Interaction potentials used in particle simulations are typically written as a sum of terms which depend on just a few relative particle positions. Traditional simulation methods move all particles at each time step, and may thus spend a lot of time updating inter-particle forces.
We introduce a general, theoretically-grounded method to speed up particle simulations that we call ARPS: Adaptively Restrained Particle Simulations. This method adaptively switches on and off positional degrees of freedom, while letting momenta evolve. We illustrate ARPS on several numerical experiments
The first example is a collision cascade example that demonstrates how ARPS make it possible to smoothly trade between precision and speed.
Precisely, a particle is launched towards a initially static 2D system, and the collision cascade is simulated, first with a traditional particle simulation approach, then with adaptively restrained (AR) particles simulations at different precision thresholds. AR simulations make it possible to smoothly trade between precision and cost, reaching a 10 times speed-up while preserving the major features of the shock.

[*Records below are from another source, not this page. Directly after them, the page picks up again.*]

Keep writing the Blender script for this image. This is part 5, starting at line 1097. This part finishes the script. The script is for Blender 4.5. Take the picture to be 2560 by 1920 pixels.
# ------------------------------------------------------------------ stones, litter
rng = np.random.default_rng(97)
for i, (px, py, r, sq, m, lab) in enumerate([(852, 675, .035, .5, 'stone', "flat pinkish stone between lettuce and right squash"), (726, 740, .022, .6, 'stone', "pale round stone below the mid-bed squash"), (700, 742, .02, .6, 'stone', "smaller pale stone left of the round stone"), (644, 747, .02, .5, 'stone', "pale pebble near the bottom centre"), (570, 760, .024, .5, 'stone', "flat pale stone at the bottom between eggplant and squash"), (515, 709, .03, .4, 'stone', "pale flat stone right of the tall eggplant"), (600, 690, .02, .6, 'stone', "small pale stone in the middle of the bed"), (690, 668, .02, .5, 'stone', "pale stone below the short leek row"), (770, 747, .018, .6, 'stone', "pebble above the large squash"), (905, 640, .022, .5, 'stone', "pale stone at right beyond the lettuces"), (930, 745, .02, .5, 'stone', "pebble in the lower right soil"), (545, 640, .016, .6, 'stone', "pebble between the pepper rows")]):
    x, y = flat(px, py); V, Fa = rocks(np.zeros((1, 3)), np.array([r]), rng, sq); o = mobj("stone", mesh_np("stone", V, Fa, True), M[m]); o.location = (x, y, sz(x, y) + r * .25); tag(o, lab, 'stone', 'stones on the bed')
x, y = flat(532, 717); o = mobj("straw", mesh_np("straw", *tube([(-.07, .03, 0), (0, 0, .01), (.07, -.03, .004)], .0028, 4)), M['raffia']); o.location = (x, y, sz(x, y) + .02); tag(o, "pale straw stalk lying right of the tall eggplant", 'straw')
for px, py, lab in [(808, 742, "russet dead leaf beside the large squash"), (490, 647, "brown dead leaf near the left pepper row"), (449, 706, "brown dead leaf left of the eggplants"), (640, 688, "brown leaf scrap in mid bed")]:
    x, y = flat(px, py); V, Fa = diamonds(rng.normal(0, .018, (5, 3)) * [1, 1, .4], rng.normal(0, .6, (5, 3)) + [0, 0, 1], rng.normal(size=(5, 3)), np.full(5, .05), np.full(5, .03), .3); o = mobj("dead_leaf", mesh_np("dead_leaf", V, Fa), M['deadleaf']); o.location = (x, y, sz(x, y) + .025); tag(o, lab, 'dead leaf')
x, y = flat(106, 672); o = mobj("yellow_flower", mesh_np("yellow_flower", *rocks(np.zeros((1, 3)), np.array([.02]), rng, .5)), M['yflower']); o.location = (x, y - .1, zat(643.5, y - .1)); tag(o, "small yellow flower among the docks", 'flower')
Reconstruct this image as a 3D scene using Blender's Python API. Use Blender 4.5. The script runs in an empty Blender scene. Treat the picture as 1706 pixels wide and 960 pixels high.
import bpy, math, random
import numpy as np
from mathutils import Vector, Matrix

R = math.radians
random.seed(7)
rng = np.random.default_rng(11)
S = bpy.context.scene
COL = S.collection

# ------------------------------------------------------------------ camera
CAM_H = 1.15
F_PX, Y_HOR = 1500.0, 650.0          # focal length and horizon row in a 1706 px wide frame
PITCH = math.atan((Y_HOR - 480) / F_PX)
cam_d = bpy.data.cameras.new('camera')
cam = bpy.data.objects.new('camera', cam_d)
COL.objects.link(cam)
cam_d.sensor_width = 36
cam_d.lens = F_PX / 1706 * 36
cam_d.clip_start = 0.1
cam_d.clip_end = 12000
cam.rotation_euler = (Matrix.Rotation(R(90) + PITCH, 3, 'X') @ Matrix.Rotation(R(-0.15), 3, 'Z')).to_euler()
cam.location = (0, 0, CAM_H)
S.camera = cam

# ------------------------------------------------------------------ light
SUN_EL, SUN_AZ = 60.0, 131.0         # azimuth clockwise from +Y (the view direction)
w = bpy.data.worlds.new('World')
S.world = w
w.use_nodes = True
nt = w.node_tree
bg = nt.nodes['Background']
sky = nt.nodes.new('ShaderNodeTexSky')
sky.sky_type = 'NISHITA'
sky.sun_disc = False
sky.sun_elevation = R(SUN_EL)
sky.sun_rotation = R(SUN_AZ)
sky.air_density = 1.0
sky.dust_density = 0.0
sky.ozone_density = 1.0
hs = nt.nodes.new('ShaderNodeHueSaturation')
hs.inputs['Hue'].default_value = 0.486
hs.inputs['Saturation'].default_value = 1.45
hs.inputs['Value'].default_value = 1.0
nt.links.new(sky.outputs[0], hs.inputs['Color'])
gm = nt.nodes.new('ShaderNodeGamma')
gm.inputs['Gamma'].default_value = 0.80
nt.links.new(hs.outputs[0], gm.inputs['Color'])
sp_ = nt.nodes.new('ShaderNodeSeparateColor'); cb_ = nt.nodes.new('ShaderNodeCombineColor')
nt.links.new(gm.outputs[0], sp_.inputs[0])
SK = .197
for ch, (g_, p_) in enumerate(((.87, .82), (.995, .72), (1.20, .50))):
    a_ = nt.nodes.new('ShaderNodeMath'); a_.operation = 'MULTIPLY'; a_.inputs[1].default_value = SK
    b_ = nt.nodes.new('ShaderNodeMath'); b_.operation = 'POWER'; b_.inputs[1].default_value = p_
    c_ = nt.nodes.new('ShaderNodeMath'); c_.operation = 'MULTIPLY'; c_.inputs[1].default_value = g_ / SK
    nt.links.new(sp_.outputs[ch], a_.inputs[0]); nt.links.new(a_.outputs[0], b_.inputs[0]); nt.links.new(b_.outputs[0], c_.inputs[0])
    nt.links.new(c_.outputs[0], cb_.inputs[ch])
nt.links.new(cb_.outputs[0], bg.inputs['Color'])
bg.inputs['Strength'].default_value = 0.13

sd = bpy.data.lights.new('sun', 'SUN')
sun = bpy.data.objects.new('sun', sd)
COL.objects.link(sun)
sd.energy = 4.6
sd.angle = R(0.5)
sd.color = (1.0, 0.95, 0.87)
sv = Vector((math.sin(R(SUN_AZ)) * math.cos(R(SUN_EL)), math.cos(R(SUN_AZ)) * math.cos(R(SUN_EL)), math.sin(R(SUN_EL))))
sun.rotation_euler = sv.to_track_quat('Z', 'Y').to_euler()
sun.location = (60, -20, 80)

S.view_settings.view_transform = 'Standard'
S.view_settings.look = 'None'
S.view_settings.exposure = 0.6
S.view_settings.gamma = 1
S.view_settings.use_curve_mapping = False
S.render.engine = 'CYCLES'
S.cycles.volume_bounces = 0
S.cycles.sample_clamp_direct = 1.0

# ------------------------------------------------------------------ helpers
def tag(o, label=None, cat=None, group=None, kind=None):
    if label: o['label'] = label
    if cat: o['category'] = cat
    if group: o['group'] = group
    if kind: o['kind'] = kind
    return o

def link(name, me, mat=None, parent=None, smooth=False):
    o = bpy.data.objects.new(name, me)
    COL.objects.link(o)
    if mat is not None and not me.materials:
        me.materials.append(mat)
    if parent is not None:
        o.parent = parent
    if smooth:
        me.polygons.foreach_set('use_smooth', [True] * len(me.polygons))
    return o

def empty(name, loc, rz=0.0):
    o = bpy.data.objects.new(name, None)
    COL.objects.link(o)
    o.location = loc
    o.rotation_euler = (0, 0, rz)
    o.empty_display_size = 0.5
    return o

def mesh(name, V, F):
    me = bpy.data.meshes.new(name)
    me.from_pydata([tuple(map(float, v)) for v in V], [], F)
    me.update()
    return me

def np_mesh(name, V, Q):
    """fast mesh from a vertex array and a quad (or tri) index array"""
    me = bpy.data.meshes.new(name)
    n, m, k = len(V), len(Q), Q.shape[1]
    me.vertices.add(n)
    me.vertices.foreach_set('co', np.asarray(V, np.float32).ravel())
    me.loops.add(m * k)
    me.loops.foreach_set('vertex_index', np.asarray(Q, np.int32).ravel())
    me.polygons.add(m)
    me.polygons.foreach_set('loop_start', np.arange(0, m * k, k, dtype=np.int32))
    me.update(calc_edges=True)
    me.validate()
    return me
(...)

The second example is a polymer-in-solvent study that shows how one may efficiently compute static equilibrium properties with ARPS.
Precisely, the goal is to compute the hydrodynamic radius of the solvated polymer. For any target precision, restraining solvent particles makes it possible to determine the hydrodynamic radius about four times faster than traditional simulations.
ARPS is introduced in the following paper :
S. Artemova and S. Redon. “Adaptively Restrained Particle Simulations”. Physical Review Letters. Volume 109. Issue 19, p. 190201. Paper. Supplementary material.